**AIM**
Pull out every line containing the string "high".

**GIVEN INFORMATION**
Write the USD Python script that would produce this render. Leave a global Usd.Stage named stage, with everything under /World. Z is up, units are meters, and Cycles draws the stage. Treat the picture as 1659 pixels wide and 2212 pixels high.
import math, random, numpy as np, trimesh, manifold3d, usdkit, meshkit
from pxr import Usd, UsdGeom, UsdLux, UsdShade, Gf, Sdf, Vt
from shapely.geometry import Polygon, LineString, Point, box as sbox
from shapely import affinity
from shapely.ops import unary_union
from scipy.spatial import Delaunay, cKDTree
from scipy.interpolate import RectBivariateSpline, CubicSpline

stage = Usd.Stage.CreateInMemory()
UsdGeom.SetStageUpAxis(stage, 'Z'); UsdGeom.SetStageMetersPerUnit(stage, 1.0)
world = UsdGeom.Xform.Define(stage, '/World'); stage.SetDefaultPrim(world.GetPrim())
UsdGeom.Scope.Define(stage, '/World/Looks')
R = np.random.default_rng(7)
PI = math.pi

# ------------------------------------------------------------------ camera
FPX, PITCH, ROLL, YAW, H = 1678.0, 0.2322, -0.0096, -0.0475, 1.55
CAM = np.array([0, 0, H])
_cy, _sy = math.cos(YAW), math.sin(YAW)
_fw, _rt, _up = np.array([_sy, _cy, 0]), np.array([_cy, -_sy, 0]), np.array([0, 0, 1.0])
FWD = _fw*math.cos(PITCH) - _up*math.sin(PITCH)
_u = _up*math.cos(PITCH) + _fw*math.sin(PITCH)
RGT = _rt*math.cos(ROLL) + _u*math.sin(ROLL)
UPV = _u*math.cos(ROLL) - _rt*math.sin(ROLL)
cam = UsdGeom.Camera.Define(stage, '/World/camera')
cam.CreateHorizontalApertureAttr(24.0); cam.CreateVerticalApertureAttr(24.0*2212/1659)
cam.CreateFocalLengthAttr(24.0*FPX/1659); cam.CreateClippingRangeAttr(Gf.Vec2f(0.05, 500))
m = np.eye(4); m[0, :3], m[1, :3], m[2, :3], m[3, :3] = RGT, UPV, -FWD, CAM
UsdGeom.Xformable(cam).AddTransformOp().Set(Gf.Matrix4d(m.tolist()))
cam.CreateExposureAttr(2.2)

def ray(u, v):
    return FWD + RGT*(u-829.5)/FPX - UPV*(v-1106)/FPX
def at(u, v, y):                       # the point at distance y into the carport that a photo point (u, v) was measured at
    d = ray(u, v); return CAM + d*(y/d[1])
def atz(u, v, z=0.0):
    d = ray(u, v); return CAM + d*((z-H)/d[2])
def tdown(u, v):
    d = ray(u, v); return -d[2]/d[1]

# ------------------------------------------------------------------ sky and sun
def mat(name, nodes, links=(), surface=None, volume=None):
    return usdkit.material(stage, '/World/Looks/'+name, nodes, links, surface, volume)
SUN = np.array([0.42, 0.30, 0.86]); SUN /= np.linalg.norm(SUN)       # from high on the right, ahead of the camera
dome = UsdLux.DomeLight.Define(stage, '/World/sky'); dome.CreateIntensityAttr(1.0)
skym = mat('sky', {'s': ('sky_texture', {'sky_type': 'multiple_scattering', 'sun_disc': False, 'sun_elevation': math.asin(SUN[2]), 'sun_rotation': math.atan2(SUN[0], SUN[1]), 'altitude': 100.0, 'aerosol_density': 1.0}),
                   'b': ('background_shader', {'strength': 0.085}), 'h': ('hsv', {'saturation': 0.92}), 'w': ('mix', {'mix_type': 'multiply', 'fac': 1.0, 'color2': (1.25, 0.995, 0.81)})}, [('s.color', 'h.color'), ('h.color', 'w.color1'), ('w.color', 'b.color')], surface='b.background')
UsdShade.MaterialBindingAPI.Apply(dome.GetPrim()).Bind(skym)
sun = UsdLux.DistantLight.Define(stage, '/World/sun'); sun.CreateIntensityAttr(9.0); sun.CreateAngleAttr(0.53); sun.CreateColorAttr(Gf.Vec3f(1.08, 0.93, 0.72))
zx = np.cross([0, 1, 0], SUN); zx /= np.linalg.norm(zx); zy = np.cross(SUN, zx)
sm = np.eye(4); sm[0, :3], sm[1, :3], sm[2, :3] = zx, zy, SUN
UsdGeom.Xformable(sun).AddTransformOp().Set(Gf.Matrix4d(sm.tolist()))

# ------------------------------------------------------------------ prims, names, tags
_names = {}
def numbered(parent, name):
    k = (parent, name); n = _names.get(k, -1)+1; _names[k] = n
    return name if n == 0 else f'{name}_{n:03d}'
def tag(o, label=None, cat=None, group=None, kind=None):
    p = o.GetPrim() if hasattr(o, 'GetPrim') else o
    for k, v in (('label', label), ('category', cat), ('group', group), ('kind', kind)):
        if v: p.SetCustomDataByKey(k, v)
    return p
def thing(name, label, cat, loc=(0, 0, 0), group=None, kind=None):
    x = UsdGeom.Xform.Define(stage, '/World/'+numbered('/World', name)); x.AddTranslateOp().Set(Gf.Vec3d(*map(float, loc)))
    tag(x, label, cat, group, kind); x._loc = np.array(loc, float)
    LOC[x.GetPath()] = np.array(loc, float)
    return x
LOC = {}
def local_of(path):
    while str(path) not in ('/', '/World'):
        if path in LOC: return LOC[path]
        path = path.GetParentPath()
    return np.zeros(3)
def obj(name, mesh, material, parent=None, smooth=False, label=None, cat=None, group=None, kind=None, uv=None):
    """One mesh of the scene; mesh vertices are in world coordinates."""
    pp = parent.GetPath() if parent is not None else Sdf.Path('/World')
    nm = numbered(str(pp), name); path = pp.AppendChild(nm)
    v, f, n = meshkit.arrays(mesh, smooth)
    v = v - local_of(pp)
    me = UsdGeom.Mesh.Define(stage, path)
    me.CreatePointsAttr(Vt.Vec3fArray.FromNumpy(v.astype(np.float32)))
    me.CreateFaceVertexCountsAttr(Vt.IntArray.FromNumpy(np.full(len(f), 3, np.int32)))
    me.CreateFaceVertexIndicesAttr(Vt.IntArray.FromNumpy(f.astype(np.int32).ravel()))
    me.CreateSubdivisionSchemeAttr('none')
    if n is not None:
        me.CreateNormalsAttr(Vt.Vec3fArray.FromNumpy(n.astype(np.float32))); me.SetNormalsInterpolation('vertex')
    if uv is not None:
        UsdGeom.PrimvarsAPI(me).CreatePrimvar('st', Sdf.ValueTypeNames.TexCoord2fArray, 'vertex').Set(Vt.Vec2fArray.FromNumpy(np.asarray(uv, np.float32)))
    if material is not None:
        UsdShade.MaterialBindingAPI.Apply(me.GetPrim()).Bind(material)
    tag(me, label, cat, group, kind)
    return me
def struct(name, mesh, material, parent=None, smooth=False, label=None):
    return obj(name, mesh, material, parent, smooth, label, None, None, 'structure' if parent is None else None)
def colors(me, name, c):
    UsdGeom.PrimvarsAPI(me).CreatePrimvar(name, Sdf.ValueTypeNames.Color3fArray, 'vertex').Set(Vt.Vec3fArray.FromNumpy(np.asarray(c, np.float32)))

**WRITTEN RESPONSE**
Write the USD Python script that would produce this render. Leave a global Usd.Stage named stage, with everything under /World. Z is up, units are meters, and Cycles draws the stage. Treat the picture as 1659 pixels wide and 2212 pixels high.
SUN = np.array([0.42, 0.30, 0.86]); SUN /= np.linalg.norm(SUN)       # from high on the right, ahead of the camera